La atracción por el budismo del hombre de las mil caras. Y la leyenda de la visita de Jesucristo a Nepal

Diego A. Manrique
David Bowie actuando en el Tíbet en 2004.
David Bowie actuando en el Tíbet en 2004.

De rebote, una novela me lleva a explorar una faceta poco difundida de David Bowie: su simpatía por la causa tibetana. Muchos creyeron que simplemente agitaba un estandarte de moda, en la estela de aquellos conciertos proindependencia del Tíbet que organizaron los Beastie Boys. Su compromiso fue más profundo: en 1997, David publicó el tema Seven Years In Tibet. Incluso grabó una versión en mandarín; radiada insistentemente en Hong Kong, antes de que el enclave se reincorporara a China, y con mala pronunciación.

Portada del disco de Bowie.
Portada del disco de Bowie.

No estamos ante un himno para las barricadas: recoge los últimos pensamientos de un monje tibetano, disparado por soldados chinos. En realidad, la simpatía de Bowie por el budismo venía de los años 60, tras devorar los textos de Jack Kerouac y otros autores beat. Le pegó fuerte el libro Siete años en el Tíbet, del nazi Heinrich Harrer. Pensó en retirarse a un monasterio budista pero le disuadió su amigo Chime Rinpoche, refugiado tibetano en Londres. En su primer LP (1967) incluyó Silly Boy Blue, sobre un aprendiz de lama.

Mi curiosidad parte de The Secret Books, novela de Marcel Theroux (el hijo de Paul Theroux, que precisamente recorrió China para uno de sus libros de viaje). El protagonista es Nicolas Notovitch, el aventurero ruso que firmó en 1894 La vida desconocida de Jesucristo. Aseguraba Notovitch que, estando convaleciente en el monasterio de Hemis, leyó un códice que narraba la vida de un hombre santo, Issa, identificable como Jesucristo. Explicaba sus años de invisibilidad: como los futuros hippies, había visitado el Tíbet buscando alimento espiritual. Tras traducirlo, lo publicó cuando volvió a Europa.

El libro deslumbró a medios como el New York Times. Hoy, claro, hubiéramos olfateado allí un hoax, un camelo. Como tal fue denunciado poco después, cuando un profesor inglés llegó hasta Hemis y comprobó que allí nada sabían del ruso o del manuscrito.

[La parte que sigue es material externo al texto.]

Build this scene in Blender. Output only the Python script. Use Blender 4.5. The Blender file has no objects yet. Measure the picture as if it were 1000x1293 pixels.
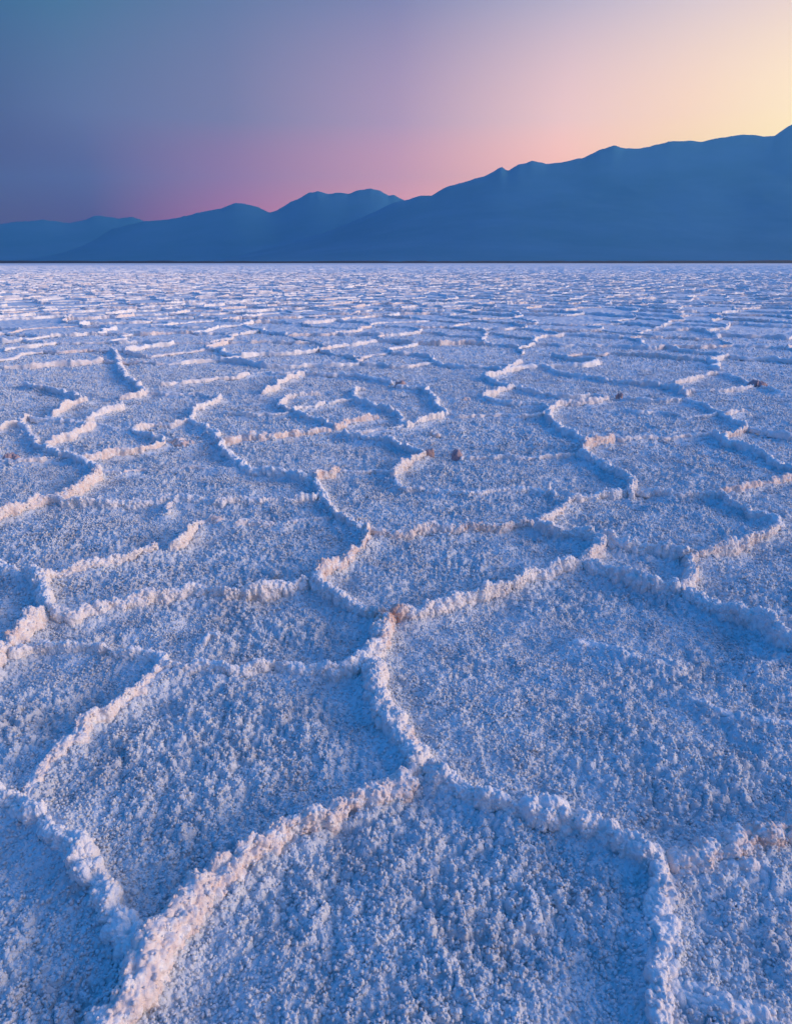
import bpy, math
import numpy as np

R = math.radians
scene = bpy.context.scene
COL = scene.collection

# ---------------------------------------------------------------- camera
FPX, CX, CY, HORIZON, CAM_H = 880.0, 500.0, 646.5, 331.0, 1.4
PITCH = math.atan((CY - HORIZON) / FPX)
cam_data = bpy.data.cameras.new("camera")
cam_data.sensor_fit = 'HORIZONTAL'
cam_data.sensor_width = 36.0
cam_data.lens = FPX / 1000.0 * 36.0
cam_data.clip_start = 0.05
cam_data.clip_end = 90000.0
cam = bpy.data.objects.new("camera", cam_data)
COL.objects.link(cam)
cam.location = (0, 0, CAM_H)
cam.rotation_euler = (math.pi / 2 - PITCH, 0, 0)
scene.camera = cam

# ---------------------------------------------------------------- sky and sun
SUN_AZ, SUN_EL = R(102), R(11.0)          # azimuth clockwise from the view direction (+Y)
GLOW_AZ = R(78)
world = bpy.data.worlds.new("World")
scene.world = world
world.use_nodes = True
wn, wl = world.node_tree.nodes, world.node_tree.links
wn.clear()

def wnode(kind, **kw):
    n = wn.new(kind)
    for k, v in kw.items():
        setattr(n, k, v)
    return n

def wmath(op, a, b=None, clamp=False):
    n = wnode('ShaderNodeMath', operation=op, use_clamp=clamp)
    for i, v in enumerate((a, b)):
        if v is None:
            continue
        if isinstance(v, (int, float)):
            n.inputs[i].default_value = v
        else:
            wl.new(v, n.inputs[i])
    return n.outputs[0]

def srgb(r, g, b, k=1.0):
    f = lambda c: (c / 12.92 if c <= 0.04045 else ((c + 0.055) / 1.055) ** 2.4)
    return (f(r / 255.0) * k, f(g / 255.0) * k, f(b / 255.0) * k, 1.0)

def ramp(fac, stops):
    n = wnode('ShaderNodeValToRGB')
    el = n.color_ramp.elements
    n.color_ramp.interpolation = 'EASE' if False else 'LINEAR'
    while len(el) < len(stops):
        el.new(0.5)
    for e, (p, c) in zip(el, stops):
        e.position = p
        e.color = c
    wl.new(fac, n.inputs[0])
    return n.outputs[0]

tc = wnode('ShaderNodeTexCoord')
sep = wnode('ShaderNodeSeparateXYZ')
wl.new(tc.outputs['Generated'], sep.inputs[0])
X, Y, Z = sep.outputs
hl = wmath('SQRT', wmath('ADD', wmath('MULTIPLY', X, X), wmath('ADD', wmath('MULTIPLY', Y, Y), 1e-6)))
dotg = wmath('DIVIDE', wmath('ADD', wmath('MULTIPLY', X, math.sin(GLOW_AZ)), wmath('MULTIPLY', Y, math.cos(GLOW_AZ))), hl)
ang = wmath('DIVIDE', wmath('ARCCOSINE', wmath('MINIMUM', wmath('MAXIMUM', dotg, -1.0), 1.0)), math.pi)   # 0 at the glow, 1 opposite
elev = wmath('DIVIDE', wmath('ARCTANGENT', wmath('DIVIDE', Z, hl)), math.pi / 2)                          # 0 horizon, 1 zenith
d2 = lambda deg: deg / 180.0
DEG = (0, 30, 49, 58, 66, 78, 90, 100, 108, 180)
#FITLOW
LOW_C = [(2.8, 1.9, 0.7), (2.5, 1.8, 0.62), (3.2641, 2.2685, 0.3755), (2.9887, 1.8089, 0.2951), (3.5128, 1.2353, 0.4167), (2.1291, 0.6055, 0.5127), (1.0675, 0.1957, 0.3658), (0.1962, 0.02, 0.1356), (0.1813, 0.02, 0.0298), (0.04, 0.26, 0.95)]
MID_C = [(2.25, 1.6, 0.825), (2.0, 1.475, 0.745), (2.0342, 1.4986, 0.677), (1.8752, 1.1636, 0.6372), (1.6607, 0.9525, 0.7289), (0.8072, 0.4512, 0.5719), (0.344, 0.2619, 0.399), (0.197, 0.2021, 0.3415), (0.0776, 0.0862, 0.1689), (0.04, 0.255, 0.95)]
HIGH_C = [(1.7, 1.3, 0.95), (1.5, 1.15, 0.87), (1.1547, 0.7984, 0.7148), (0.8814, 0.7096, 0.7441), (0.6259, 0.5335, 0.6497), (0.2911, 0.2669, 0.4477), (0.1574, 0.2133, 0.3659), (0.0595, 0.1895, 0.2864), (0.02, 0.1308, 0.2594), (0.04, 0.25, 0.95)]
#ENDFIT
LOW = [(d2(a), c + (1.0,)) for a, c in zip(DEG, LOW_C)]
MID = [(d2(a), c + (1.0,)) for a, c in zip(DEG, MID_C)]
HIGH = [(d2(a), c + (1.0,)) for a, c in zip(DEG, HIGH_C)]
lowc, midc, highc = ramp(ang, LOW), ramp(ang, MID), ramp(ang, HIGH)

def wmix(fac, a, b):
    n = wnode('ShaderNodeMix', data_type='RGBA')
    wl.new(fac, n.inputs[0])
    for s, v in ((6, a), (7, b)):
        if isinstance(v, tuple):
            n.inputs[s].default_value = v
        else:
            wl.new(v, n.inputs[s])
    return n.outputs[2]

def smooth(v, a, b, kind='SMOOTHSTEP'):
    n = wnode('ShaderNodeMapRange', interpolation_type=kind)
    n.inputs['From Min'].default_value = a
    n.inputs['From Max'].default_value = b
    wl.new(v, n.inputs[0])
    return n.outputs[0]

c1 = wmix(smooth(elev, 9.5 / 90, 17 / 90, 'LINEAR'), wmix(smooth(elev, 3 / 90, 9.5 / 90, 'LINEAR'), lowc, midc), highc)
ZENITH = (0.015, 0.31, 1.02, 1.0)
gain = wnode('ShaderNodeVectorMath', operation='SCALE')
wl.new(c1, gain.inputs[0])
gain.inputs[3].default_value = 1.0
c2 = wmix(smooth(elev, 20 / 90, 60 / 90), gain.outputs[0], ZENITH)
# the physical twilight sky adds its part to the tint of the dusk bands
nish = wnode('ShaderNodeTexSky', sky_type='NISHITA')
nish.sun_disc = False
nish.sun_elevation = SUN_EL
nish.sun_rotation = SUN_AZ
bg1 = wnode('ShaderNodeBackground')
wl.new(c2, bg1.inputs[0])
bg1.inputs[1].default_value = 1.0
wout = wnode('ShaderNodeOutputWorld')
wl.new(bg1.outputs[0], wout.inputs[0])

sun_d = bpy.data.lights.new("sun", 'SUN')
sun_d.energy = 4.3
sun_d.angle = R(22)
sun_d.color = (1.0, 0.77, 0.68)
sun = bpy.data.objects.new("sun", sun_d)
COL.objects.link(sun)
sd = np.array([math.sin(SUN_AZ) * math.cos(SUN_EL), math.cos(SUN_AZ) * math.cos(SUN_EL), math.sin(SUN_EL)])
sun.rotation_euler = (math.pi / 2 - SUN_EL, 0, math.pi - SUN_AZ)
sun.location = (0, 0, 50)

vs = scene.view_settings
vs.view_transform = 'Standard'
vs.look = 'None'
vs.exposure = 0.0
vs.gamma = 1.0
scene.cycles.volume_bounces = 0
scene.cycles.max_bounces = 6
scene.cycles.diffuse_bounces = 3

# ---------------------------------------------------------------- noise in numpy
def h32(ix, iy, iz, seed):
    x = (ix.astype(np.int64) * 374761393 + iy.astype(np.int64) * 668265263 + np.int64(seed) * 2147483647 + iz * 1274126177) & 0xFFFFFFFF
    x = ((x ^ (x >> 13)) * 1274126177) & 0xFFFFFFFF
    x = ((x ^ (x >> 15)) * 2246822519) & 0xFFFFFFFF
    return (x ^ (x >> 16)) & 0xFFFFFFFF

def vnoise2(x, y, seed):
    ix, iy = np.floor(x).astype(np.int64), np.floor(y).astype(np.int64)
    fx, fy = x - ix, y - iy
    u, v = fx * fx * fx * (fx * (fx * 6 - 15) + 10), fy * fy * fy * (fy * (fy * 6 - 15) + 10)
    g = lambda a, b: h32(a, b, np.int64(0), seed) / 4294967295.0
    a, b, c, d = g(ix, iy), g(ix + 1, iy), g(ix, iy + 1), g(ix + 1, iy + 1)
    return ((a * (1 - u) + b * u) * (1 - v) + (c * (1 - u) + d * u) * v) * 2 - 1

def fbm2(x, y, seed, octaves=3):
    s, a, n = 0.0, 1.0, 0.0
    for o in range(octaves):
        s = s + a * vnoise2(x * 2 ** o + 17.3 * o, y * 2 ** o - 9.1 * o, seed + o)
        n += a
        a *= 0.5
    return s / n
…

Sin embargo, indaguen en Google: hay toda una industria editorial alrededor del Jesucristo peregrino que —supuestamente, entre los 13 y los 25 años— llegó al Indostán.

Marcel Theroux asume que Notovitch era un trapisondista, un estafador. Ha localizado documentos de funcionarios británicos que le trataron con desconfianza (Rusia y Reino Unido, recuerden, aspiraban al control de Asia Central). También tiene pruebas de que Notovitch vivía en París en 1939.

Dado que era de ascendencia judía, pintaban bastos para aquel embaucador. La pirueta de Theroux consiste en atribuirle una pizca de motivos nobles. En su imaginativo Evangelio, cargaba a Poncio Pilato la responsabilidad de la condena a muerte de Jesús, ante la consternación de los sacerdotes de Jerusalén. Desmontaba así la más pertinaz de las acusaciones de los antisemitas: el asesinato del Hijo de Dios.

Sin saberlo, Notovitch estaba compitiendo con otro judío ruso afincado en París, Piotr Rachkovski, jefe de la policía secreta zarista, que había encargado la elaboración de aquel libelo fatal, Los protocolos de los sabios de Sion. Sí, estoy seguro de que David Bowie habría disfrutado con el relato de Theroux.